Sunday, June 14, 2009

Saling Klaim Perdamaian Aceh (Pengamat: Itu Risiko Perpecahan Politik SBY-JK)

Jakarta - Klaim Jusuf Kalla (JK) terhadap sukses perdamaian di Nanggroe Aceh Darussalam (NAD) dianggap tidak melanggar etika pemerintahan. Sebab pemerintahan sekarang sedang demisioner. Jadi baik SBY maupun JK tidak lagi dilihat sebagai pasangan presiden dan wakil presiden.

"Mereka berduan saat ini posisinya setara. Keduanya sama-sama sebagai politisi yang sedang bersaing di pilpres. Jadi kalau kubu SBY menuding JK melanggar etika pemerintahan, tidak relevan," jelas pengamat politik UI Rocky Gerung melalui pesan singkatnya kepada detikcom, Minggu (14/6/2009).

Dikatakan Rocky, sebelumnya SBY juga pernah beberapa kali menyinggung JK. Baik saat deklarasi maupun di masa kampanye pilpres.

Jadi, Menurut Rocky, aksi saling serang antara SBY-JK merupakan sebuah risiko bila perpecahan politik didasari masalah personal antar mereka berdua.

"Biar saja dua politisi itu berkampanye sebagai sesama kandidat. Toh realitas kabinet dan pemerintahan kenyataannya sudah terbelah. Jadi mulailah dengan realitas itu. Bukan dengan analisa normatif tentang etika pemerintahan," tandasnya.

Sebelummnya, Sabtu (13/6/2009), Jusuf Kalla melontarkan kritikan terbuka kepada SBY mengenai siapa yang paling berjasa di balik suksesnya perundingan damai Nanggroe Aceh Darussalam (NAD). JK menyampaikan hal itu saat berbicara di Anjong Monmata, Banda Aceh.

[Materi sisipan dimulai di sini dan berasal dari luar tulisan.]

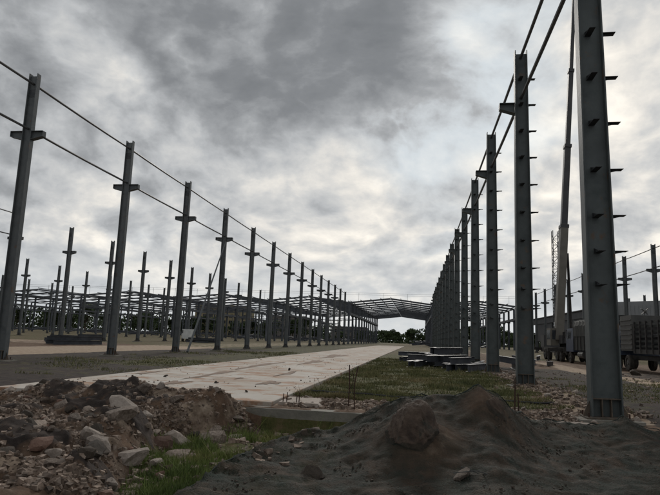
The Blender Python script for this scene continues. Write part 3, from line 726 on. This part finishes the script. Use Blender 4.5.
# truck A: tarpaulin-covered cargo truck
ta = empty('cargo_truck', (13.5, 45.4, 0)); tag(ta, 'truck with blue cab and dark tarpaulin-covered body behind the nearest right column', 'truck')
link('chassis', MB().box(.55, .75, 0, 10.8, .75, 1.02).box(1.75, 1.95, 0, 10.8, .75, 1.02).box(.4, 2.1, 5.0, 6.6, .45, .74), 'chassis', ta)
bd = link('cargo_body', MB().box(0, 2.5, -.2, 8.3, 1.15, 2.3), 'tarp', ta)
for k in range(9): link('body_post', MB().box(-.05, -.002, -.15+k*1.03, -.07+k*1.03, 1.16, 2.32), 'chassis', bd)
tp = MB(); ns_ = 18
vs = []; prof = [(-.04, 2.31), (-.05, 3.2), (.05, 3.55), (.6, 3.72), (1.25, 3.78), (1.9, 3.72), (2.45, 3.55), (2.55, 3.2), (2.54, 2.31)]
for a in range(ns_+1):
    y = -.25+8.6*a/ns_; hump = .05*math.cos(a*math.pi)+random.uniform(-.03, .03)
    for (x, z) in prof: vs.append((x+random.uniform(-.015, .015), y, z+(hump if z > 3 else 0)))
k = len(prof); fs = [(a*k+i, a*k+i+1, (a+1)*k+i+1, (a+1)*k+i) for a in range(ns_) for i in range(k-1)]
fs += [tuple(range(k)), tuple(ns_*k+i for i in reversed(range(k)))]
link('tarpaulin', MB().raw(vs, fs), 'tarp', ta)
cab(ta, 8.5, 10.9, 0, 2.45, 1.0, 3.05, 'bluecab')
for y in (.9, 2.3, 9.6): wheel(ta, -.02, y); wheel(ta, 2.5, y, side=1)
link('fuel_tank', MB().tube((.25, 5.6, .8), (.25, 7.1, .8), .3, n=12), 'greypanel', ta)
link('mudguard', MB().box(-.05, .35, .2, 3.0, 1.06, 1.12), 'chassis', ta)
# truck B: stake-sided truck
tb = empty('stake_truck', (13.7, 33.0, 0)); tag(tb, 'dark stake-sided truck with ribbed grey box at the right edge', 'truck')
link('chassis', MB().box(.55, .75, 0, 11.6, .75, 1.02).box(1.75, 1.95, 0, 11.6, .75, 1.02), 'chassis', tb)
bed = link('bed', MB().box(0, 2.5, 0, 7.0, 1.15, 1.42).box(0, 2.5, 7.02, 7.1, 1.15, 3.0), 'chassis', tb)
for k in range(8):
    for xx in (-.04, 2.5): link('stake', MB().box(xx, xx+.07, .1+k*.95, .19+k*.95, 1.2, 3.15), 'chassis', bed)
for zz in (1.55, 1.85, 2.15, 2.45, 2.75, 3.0):
    for xx in (.032, 2.44): link('side_slat', MB().box(xx, xx+.04, .05, 6.95, zz, zz+.13), 'tarp', bed)
gbx = link('ribbed_box', MB().box(0, 2.5, 7.25, 9.35, 1.3, 3.6), 'greypanel', tb)
for k in range(7): link('rib', MB().box(-.045, -.002, 7.3, 9.3, 1.4+k*.31, 1.47+k*.31), 'greypanel', gbx)
cab(tb, 9.5, 11.7, 0, 2.45, 1.0, 3.0, 'bluecab')
for y in (1.2, 2.6, 8.2, 10.4): wheel(tb, -.02, y, .52); wheel(tb, 2.5, y, .52, side=1)
ld = MB()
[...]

"Coba periksa, tidak ada tandatangan siapapun kecuali tanda tangan saya di dalam perjanjian perdamaian Helsinki. Saya pernah minta tandatangan soal partai lokal, tetapi presiden tidak mau. Akhirnya saya yang menandatangani dengan segala risiko setelah 10 kali saya membaca surat Yasin bersama istri saya," kata JK saat itu.

Namun kubu SBY menampiknya, dengan mengatakan semua tindakan yang dilakukan
wapres JK dalam perdamaian di NAD, atas perintah SBY.